Problem to work on
Write out each line of the listing as it stands, without the images.

_ _ _ _

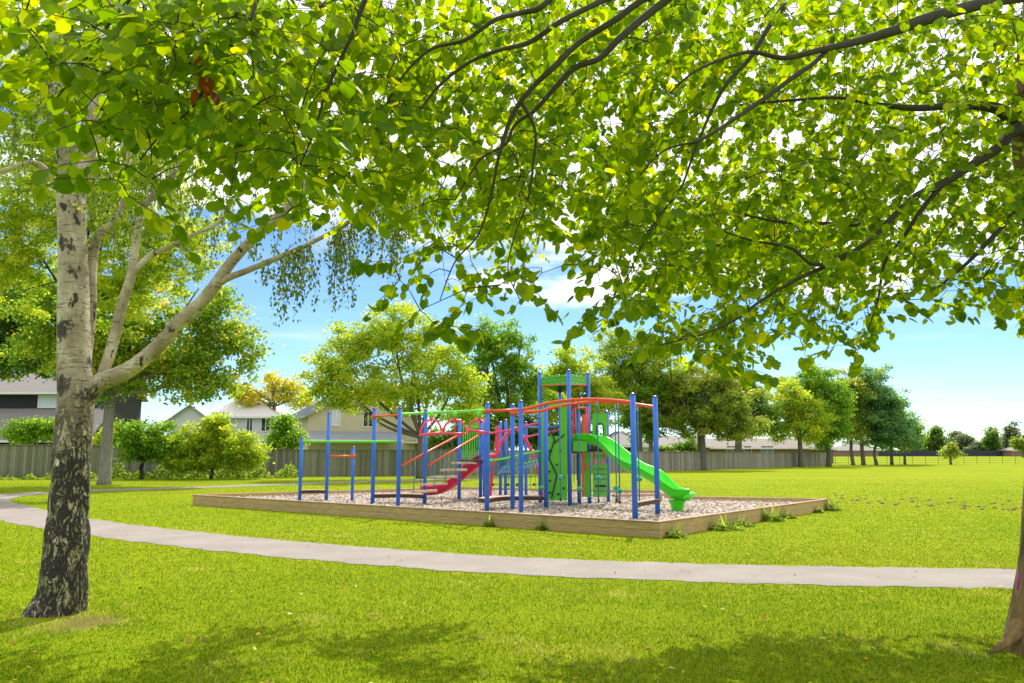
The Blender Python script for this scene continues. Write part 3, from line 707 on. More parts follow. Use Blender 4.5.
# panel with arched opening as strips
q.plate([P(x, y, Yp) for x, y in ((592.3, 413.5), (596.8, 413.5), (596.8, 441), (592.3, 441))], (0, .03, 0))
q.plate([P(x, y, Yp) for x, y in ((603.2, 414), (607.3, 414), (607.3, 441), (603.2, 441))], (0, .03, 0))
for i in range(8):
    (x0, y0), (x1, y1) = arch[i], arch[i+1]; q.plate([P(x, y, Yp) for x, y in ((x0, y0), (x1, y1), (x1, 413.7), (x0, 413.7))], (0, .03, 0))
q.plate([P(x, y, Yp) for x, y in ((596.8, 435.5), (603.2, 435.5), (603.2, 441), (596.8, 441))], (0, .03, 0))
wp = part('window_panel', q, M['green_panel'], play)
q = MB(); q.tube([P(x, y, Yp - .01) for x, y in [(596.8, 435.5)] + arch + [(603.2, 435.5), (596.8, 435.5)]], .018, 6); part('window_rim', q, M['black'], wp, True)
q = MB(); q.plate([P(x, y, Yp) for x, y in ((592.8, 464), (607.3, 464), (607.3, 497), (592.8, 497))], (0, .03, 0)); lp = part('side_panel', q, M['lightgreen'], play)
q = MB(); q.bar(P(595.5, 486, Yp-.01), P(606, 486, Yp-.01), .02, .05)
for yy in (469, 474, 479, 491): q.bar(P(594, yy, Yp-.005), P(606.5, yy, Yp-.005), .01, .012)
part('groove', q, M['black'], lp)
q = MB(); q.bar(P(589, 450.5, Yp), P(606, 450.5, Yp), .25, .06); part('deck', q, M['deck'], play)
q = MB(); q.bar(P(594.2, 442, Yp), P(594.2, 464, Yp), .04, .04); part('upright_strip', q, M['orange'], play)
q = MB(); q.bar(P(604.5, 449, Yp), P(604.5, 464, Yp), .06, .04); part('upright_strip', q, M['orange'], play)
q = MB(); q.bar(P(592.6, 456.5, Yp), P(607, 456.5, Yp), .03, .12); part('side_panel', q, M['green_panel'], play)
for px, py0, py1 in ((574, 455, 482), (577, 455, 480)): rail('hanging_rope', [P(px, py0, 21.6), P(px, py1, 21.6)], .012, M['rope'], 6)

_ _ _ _

Written reply
The Blender Python script for this scene continues. Write part 3, from line 707 on. More parts follow. Use Blender 4.5.
# panel with arched opening as strips
q.plate([P(x, y, Yp) for x, y in ((592.3, 413.5), (596.8, 413.5), (596.8, 441), (592.3, 441))], (0, .03, 0))
q.plate([P(x, y, Yp) for x, y in ((603.2, 414), (607.3, 414), (607.3, 441), (603.2, 441))], (0, .03, 0))
for i in range(8):
    (x0, y0), (x1, y1) = arch[i], arch[i+1]; q.plate([P(x, y, Yp) for x, y in ((x0, y0), (x1, y1), (x1, 413.7), (x0, 413.7))], (0, .03, 0))
q.plate([P(x, y, Yp) for x, y in ((596.8, 435.5), (603.2, 435.5), (603.2, 441), (596.8, 441))], (0, .03, 0))
wp = part('window_panel', q, M['green_panel'], play)
q = MB(); q.tube([P(x, y, Yp - .01) for x, y in [(596.8, 435.5)] + arch + [(603.2, 435.5), (596.8, 435.5)]], .018, 6); part('window_rim', q, M['black'], wp, True)
q = MB(); q.plate([P(x, y, Yp) for x, y in ((592.8, 464), (607.3, 464), (607.3, 497), (592.8, 497))], (0, .03, 0)); lp = part('side_panel', q, M['lightgreen'], play)
q = MB(); q.bar(P(595.5, 486, Yp-.01), P(606, 486, Yp-.01), .02, .05)
for yy in (469, 474, 479, 491): q.bar(P(594, yy, Yp-.005), P(606.5, yy, Yp-.005), .01, .012)
part('groove', q, M['black'], lp)
q = MB(); q.bar(P(589, 450.5, Yp), P(606, 450.5, Yp), .25, .06); part('deck', q, M['deck'], play)
q = MB(); q.bar(P(594.2, 442, Yp), P(594.2, 464, Yp), .04, .04); part('upright_strip', q, M['orange'], play)
q = MB(); q.bar(P(604.5, 449, Yp), P(604.5, 464, Yp), .06, .04); part('upright_strip', q, M['orange'], play)
q = MB(); q.bar(P(592.6, 456.5, Yp), P(607, 456.5, Yp), .03, .12); part('side_panel', q, M['green_panel'], play)
for px, py0, py1 in ((574, 455, 482), (577, 455, 480)): rail('hanging_rope', [P(px, py0, 21.6), P(px, py1, 21.6)], .012, M['rope'], 6)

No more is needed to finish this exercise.